So here I am, staring into a blank screen while my muse stares back. He’s in a bad mood. Been in a bad mood for a while now—thirty years or so. Some of my writing friends might be surprised to hear that I have a muse because I don’t talk about him much. I don’t say, “My muse is lazy today.” Or “my muse is not moving me.” I have always said that I can’t have writer’s block because the electric company doesn’t have billing block.
But...and it’s a big but; I cannot lie...sometimes I have nothing to write. Okay, that’s not true. What I have are scraps. Sentences without context. Funny dialogue with no mouths to speak it. Fragments of poems flittering across the room. When this happens, I have an image of a muse—a sullen, cigar-smoking, carb-gobbling, butt-scratching muse—who would favor me with a smirk except he’s too busy watching horse racing on Channel 1007 because he has a Benjamin riding on Blue Whirlaway in the Fifth.

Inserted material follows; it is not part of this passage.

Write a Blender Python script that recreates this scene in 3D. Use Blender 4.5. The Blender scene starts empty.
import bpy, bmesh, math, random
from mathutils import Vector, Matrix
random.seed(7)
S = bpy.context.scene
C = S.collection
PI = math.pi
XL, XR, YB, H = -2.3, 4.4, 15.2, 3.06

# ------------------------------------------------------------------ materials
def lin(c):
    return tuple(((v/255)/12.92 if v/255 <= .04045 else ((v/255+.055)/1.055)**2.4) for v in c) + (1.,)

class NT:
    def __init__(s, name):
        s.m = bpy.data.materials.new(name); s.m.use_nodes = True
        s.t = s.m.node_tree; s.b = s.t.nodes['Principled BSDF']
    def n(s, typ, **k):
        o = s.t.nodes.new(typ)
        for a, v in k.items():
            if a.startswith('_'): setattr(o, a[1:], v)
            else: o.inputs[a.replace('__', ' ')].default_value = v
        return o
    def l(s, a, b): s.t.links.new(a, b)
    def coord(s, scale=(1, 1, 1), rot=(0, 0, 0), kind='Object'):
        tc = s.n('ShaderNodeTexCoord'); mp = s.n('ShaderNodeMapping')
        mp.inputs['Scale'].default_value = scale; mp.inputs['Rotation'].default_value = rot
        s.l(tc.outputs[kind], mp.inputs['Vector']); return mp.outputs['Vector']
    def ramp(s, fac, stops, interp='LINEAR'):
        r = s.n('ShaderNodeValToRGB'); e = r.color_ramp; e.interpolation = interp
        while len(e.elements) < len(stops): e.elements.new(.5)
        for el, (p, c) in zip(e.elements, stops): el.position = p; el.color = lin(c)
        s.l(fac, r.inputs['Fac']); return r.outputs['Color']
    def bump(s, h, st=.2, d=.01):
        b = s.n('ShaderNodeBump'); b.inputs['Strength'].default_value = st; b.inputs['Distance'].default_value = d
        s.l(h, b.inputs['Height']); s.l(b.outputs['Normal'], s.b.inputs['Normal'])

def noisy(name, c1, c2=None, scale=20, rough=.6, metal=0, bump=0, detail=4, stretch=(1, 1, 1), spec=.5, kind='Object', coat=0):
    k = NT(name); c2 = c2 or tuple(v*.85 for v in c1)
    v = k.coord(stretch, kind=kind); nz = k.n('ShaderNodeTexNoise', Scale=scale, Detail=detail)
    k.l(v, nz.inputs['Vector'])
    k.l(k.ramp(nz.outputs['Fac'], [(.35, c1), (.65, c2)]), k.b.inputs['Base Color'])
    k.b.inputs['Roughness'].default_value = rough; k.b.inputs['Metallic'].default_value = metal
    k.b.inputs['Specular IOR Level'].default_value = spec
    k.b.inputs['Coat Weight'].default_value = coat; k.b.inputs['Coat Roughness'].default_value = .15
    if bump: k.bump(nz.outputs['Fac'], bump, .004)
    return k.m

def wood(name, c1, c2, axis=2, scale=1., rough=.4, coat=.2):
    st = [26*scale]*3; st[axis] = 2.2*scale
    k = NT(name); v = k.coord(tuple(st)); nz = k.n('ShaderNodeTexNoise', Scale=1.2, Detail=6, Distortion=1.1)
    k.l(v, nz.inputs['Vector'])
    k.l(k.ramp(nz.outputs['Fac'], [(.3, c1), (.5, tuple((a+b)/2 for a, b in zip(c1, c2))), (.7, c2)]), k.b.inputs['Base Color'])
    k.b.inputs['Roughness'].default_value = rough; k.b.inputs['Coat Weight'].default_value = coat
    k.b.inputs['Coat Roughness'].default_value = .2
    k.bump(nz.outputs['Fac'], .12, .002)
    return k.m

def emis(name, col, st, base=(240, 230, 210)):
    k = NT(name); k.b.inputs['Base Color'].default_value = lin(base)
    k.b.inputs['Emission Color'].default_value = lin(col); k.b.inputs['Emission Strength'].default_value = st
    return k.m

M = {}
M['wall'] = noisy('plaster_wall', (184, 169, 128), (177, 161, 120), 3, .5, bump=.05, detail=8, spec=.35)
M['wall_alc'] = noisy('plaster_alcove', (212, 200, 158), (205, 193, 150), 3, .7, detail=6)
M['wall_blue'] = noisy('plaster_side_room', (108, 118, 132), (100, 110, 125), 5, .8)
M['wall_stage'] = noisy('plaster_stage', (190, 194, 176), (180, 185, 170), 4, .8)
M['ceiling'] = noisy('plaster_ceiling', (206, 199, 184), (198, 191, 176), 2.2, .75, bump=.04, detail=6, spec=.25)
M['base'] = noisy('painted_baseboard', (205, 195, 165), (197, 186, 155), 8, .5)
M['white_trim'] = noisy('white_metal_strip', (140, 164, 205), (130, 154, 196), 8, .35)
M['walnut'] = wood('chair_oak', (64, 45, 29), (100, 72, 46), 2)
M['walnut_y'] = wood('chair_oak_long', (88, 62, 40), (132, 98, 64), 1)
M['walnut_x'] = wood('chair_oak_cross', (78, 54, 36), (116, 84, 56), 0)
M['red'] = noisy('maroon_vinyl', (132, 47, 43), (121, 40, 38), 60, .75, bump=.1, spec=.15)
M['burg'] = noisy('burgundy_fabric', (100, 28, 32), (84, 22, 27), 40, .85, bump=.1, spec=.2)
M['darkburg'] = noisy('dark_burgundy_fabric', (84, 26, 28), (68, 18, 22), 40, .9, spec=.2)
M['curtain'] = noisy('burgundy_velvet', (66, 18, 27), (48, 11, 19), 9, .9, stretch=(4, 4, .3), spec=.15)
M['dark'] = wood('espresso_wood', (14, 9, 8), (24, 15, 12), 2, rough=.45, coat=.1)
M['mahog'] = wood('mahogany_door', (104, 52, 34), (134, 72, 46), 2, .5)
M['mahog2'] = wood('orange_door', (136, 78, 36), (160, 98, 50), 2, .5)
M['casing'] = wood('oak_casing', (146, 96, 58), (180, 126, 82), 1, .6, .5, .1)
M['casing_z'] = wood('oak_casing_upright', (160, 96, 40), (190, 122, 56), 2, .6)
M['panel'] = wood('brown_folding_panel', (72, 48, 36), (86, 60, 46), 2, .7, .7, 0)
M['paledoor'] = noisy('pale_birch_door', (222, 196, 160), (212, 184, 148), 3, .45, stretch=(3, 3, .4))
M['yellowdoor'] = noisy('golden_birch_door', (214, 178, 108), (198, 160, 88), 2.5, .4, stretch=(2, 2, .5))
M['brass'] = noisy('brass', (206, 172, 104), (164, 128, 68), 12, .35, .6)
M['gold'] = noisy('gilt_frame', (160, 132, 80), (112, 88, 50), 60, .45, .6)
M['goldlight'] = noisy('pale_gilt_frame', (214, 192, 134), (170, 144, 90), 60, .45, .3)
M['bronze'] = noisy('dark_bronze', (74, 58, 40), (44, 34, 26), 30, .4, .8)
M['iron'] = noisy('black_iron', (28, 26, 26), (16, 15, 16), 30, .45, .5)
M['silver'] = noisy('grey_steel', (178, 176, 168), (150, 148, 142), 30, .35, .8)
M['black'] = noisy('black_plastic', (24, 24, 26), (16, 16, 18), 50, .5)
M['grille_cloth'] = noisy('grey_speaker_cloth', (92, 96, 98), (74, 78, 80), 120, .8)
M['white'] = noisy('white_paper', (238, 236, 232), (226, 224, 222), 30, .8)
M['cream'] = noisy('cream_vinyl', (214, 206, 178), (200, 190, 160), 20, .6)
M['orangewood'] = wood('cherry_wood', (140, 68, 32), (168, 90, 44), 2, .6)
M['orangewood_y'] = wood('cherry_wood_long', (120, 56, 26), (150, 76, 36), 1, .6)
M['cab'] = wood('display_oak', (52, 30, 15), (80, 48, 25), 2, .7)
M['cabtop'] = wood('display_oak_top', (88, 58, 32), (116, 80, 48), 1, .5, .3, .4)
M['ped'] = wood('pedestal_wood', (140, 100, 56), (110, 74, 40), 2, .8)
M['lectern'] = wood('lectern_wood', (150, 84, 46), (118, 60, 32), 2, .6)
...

It’s annoying, but I do have ways around him. Maybe you also have a reluctant, annoying, smirking muse. Maybe some of the things I do might help you. In no particular order, they are:
1. Chores. I have discovered one of the quickest ways to jolt my muse into action is housework. It has to be a mindless chore, though. Vacuuming works. Dusting. My body can do the chore with muscle memory while my mind is free to wander places.
2. Music. Fast instrumentals for the most part. No slow, beautiful pieces unless I want to sit down. And nap. I try to make the music match what I’m writing. Upbeat for humor, flowing for nonfiction, mysterious for mysteries, of course. Right now, I’m listening to Bach. I want a nap.
3. Taking a walk. Being away from the computer can often energize me, particularly since I detest walking almost as much as I detest turnips. Walking is good for my health and I have a step goal, but really, I’d rather be carried everywhere by a robot litter.
4. Indulging in fictional slaughter. I kill everyone in my work-in-progress. Raging dinosaurs falling through a rift of time, monstrous comets littering the atmosphere with hungry microorganisms, murderous volcanoes with a grudge against humanity—we know what we did. Or the gentle, sweet grandmother in my story will load her famous Christmas cookies with strychnine to let her family know how she really feels about being stuck in assisted living. Something about the slaughter wakes the characters up as they realize I’m nuts and they had better perform if they want to make it to the last page.
5. Reading craft books. I keep several near my desk so I can grab them when I need to. If I’m not going to write, by Shakespeare’s blue bonnie, I’m going to learn about writing. I also use them to research a particular problem I’m having. Someone else has had the same problem and solved it.
6. Drinking caffeine. Coffee. Tea. And Diet Dr Pepper. Don’t want to be dependent on anything, thank you very much, but sometimes a nice kick in the brain is needed.
7. Changing projects. I typically have two or three projects going on, a couple of nonfiction—have to pay the bills—and a fiction one. A poem or two. I find I can write myself into a hole on one, change to another and write that one into a dark alley, and surprise, surprise, my subconscious has found a rope to throw down to the first one.
8. Talking to fellow writers about writing. Not their lives, which are absolutely engrossing, mind you, but writing. How to handle dialogue tags. The cliché that haunts their work. Which-hunting and well-seekers. Best paragraph they’ve read lately or written. Book that showed them how to solve a plot problem. Struggles they’re having in their writing. How they roped and branded their muse, yee-haw!
9. Imagining the book is done and I’m being interviewed about the book or article on PBS. Really, this one works for me. I can’t explain it.
10. Acting out the dialogue and the action as much as I can. I stand with my pages and pace around my room. I shout, I plead, I cry, I laugh. Treating my work as a play (movie!) seems to catch the muse’s attention if only because he’s never seen anyone behave that way before.
And sometimes, I write about writing and my struggles to get a few words on the unforgiving screen. Like now. I have three projects waiting, and while two remain stalled, I see a way forward on the third one. So I must go but want to know: What do you do when the words won’t come?